Corta para três dias atrás, quando eu estava do outro lado da história. Fui dormir com a consciência pesada, sensação péssima, não tinha terminado todas as tarefas que precisava fazer aquele dia. “Não fiz absolutamente NADA, que dia inútil”.
Como se tornou meu hábito, acordei no dia seguinte e fui registrar todas as coisas que eu havia feito no dia anterior. Ao final, percebi o quanto eu tinha feito. Tudo? Não. Mas bastante coisa. De onde vinha essa sensação de culpa, então?
Venho de um período sucessivo de trabalhar na capacidade máxima. Quando você se acostuma a sustentar determinado peso, você começa a sentir que pode aguentar um pouco mais. Um pouco mais. E mais. Até chegar no ponto em que a corda da sua resistência arrebenta.

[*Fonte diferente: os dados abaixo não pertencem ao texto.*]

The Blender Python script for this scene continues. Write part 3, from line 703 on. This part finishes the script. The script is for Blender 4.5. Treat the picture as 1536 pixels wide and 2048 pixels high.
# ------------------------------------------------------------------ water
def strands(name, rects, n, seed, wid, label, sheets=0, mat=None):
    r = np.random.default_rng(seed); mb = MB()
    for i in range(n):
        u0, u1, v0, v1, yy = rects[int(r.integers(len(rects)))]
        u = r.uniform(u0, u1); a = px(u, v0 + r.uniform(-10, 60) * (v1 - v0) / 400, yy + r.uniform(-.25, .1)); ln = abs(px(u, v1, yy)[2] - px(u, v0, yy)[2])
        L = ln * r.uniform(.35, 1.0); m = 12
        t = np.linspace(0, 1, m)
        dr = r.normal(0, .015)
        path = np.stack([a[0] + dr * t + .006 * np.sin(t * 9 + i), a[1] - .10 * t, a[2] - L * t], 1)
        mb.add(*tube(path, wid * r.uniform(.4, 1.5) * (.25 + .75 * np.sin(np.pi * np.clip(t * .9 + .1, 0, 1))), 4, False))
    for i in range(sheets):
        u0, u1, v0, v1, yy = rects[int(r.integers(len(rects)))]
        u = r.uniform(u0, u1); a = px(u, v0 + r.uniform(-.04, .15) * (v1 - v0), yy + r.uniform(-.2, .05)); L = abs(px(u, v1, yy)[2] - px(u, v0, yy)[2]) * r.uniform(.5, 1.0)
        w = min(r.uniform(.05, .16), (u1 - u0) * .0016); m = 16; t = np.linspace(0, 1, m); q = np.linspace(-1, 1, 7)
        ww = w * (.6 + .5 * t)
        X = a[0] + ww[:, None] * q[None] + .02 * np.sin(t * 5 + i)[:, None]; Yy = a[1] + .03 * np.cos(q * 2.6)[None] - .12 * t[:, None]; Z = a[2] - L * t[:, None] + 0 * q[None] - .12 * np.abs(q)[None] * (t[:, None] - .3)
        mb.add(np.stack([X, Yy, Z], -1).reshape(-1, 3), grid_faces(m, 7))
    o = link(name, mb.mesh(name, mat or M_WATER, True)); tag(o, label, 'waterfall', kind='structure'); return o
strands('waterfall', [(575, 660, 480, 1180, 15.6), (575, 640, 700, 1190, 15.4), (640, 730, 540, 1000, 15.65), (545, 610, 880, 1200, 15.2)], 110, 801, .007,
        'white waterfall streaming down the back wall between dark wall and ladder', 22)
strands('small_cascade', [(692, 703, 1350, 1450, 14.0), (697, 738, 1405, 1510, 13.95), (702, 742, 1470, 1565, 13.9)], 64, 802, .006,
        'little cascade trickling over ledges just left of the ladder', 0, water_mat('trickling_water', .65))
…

Aos poucos, soltei a carga que vinha carregando desde muito longe.
Depois de tanto tempo cumprindo rotinas insanas, agora que me treinei para estabelecer metas mais humanamente possíveis, minha cabeça dá TILT (esse termo denuncia muito quem é cria dos anos 90, né?). Daí a sensação distorcida. Não é que eu não estava fazendo NADA: eu só estava fazendo MENOS. Mas era o suficiente.
Não quero mais trabalhar até o ponto de cair doente de exaustão, de ter crises, de sofrer tanto física e mentalmente, como nos últimos tempos. Precisei mudar de ritmo. Dizer mais “não”. Parar de superestimar minha capacidade de fazer as coisas. Ainda assim, é preciso uma adaptação. Fazer o cérebro se acostumar a uma nova realidade.
E a culpa, tão difícil fugir dela, certo?
A cultura cristã do sofrimento e da busca de expiação é mais forte do que nós. Ela nos atravessa contra a nossa vontade. Ela nos espreita quando comemos aquela comida trash, mas que dá aquele tesão. Lá está ela quando não estamos sendo produtivos. Ou escondida atrás de um vaso de plantas quando precisamos dizer aquele necessário “não”.
É ela quem traz o buquê da bad no nosso colo quando nos permitimos viver um tempo livre. É ela quem nos abraça e nos sufoca quando ousamos nos priorizar. Egoísta! Preguiçosa! Imprestável! Por que nos matamos para atender demandas alheias e, ao mesmo tempo, somos tão pouco generosos com nós mesmos?
Livrar-se dessa culpa é uma ginástica de repetição. Precisa ser praticada sempre. Estou no meio do processo de aprender, por exemplo, que tempo livre não é um tempo em que eu deveria preencher com mais trabalho, é tempo para MIM. Não é enrolação nem procrastinação. É tempo para eu descansar, viver, cuidar de mim. E eu nunca considerava que algo assim precisava existir dentro da minha agenda. É fácil deixar de perceber o óbvio: nosso trabalho só existe se, em primeiro lugar, estamos inteiros.
Faço uma máscara de argila, tiro uma soneca, vou olhar o pôr-do-sol. Medito.
Tempo para viver deveria estar na nossa agenda. Tempo para fazer nada. Tempo para sonhar. Tempo para inverter a circulação, deitando no chão com as pernas para cima. Se não somos capazes de fazer isso sem sentir culpa, que coloquemos então no nosso cronograma pessoal.
Vai lá, anota no seu bullet journal. Cria mais um item na sua to-do list. “Fazer algo por mim, amanhã, às 19h”. Levar a si mesmo para passear na vizinhança? Jogar video-game? Fazer um pão? Comer macarronada? Alongar? O que seu coração está pedindo? Do que seu corpo está precisando?
Pode ser um tempo de 20 minutos, 1 hora, 3 horas. O tempo que couber na sua agenda para aquele dia. Pode ser flexível, o importante é esse tempo estar lá.
Com um desafio: tá proibido sentir culpa. Sentiu culpa, perdeu. Vamos fazer disso um jogo; todo mundo gosta de um jogo. Quem sabe assim não paramos de nos lamentar “puxa, eu QUERIA fazer isso sem sofrer depois, mas não CONSIGO”, e passamos a realmente TENTAR?
Para criar um mundo utópico onde isso é o normal, e não há tanta ânsia por fazer mais, por consumir mais, por ser mais que o outro, um mundo em que responder e-mails não é mais importante que se alimentar bem, basta apenas ligar uma simples chavinha mental: é possível pegar mais leve e ainda assim fazer tudo o que precisamos fazer. Respeitando o nosso tempo, nossas limitações e nossos ciclos.
O segundo passo para criar esse mundo é tirar uma boa soneca.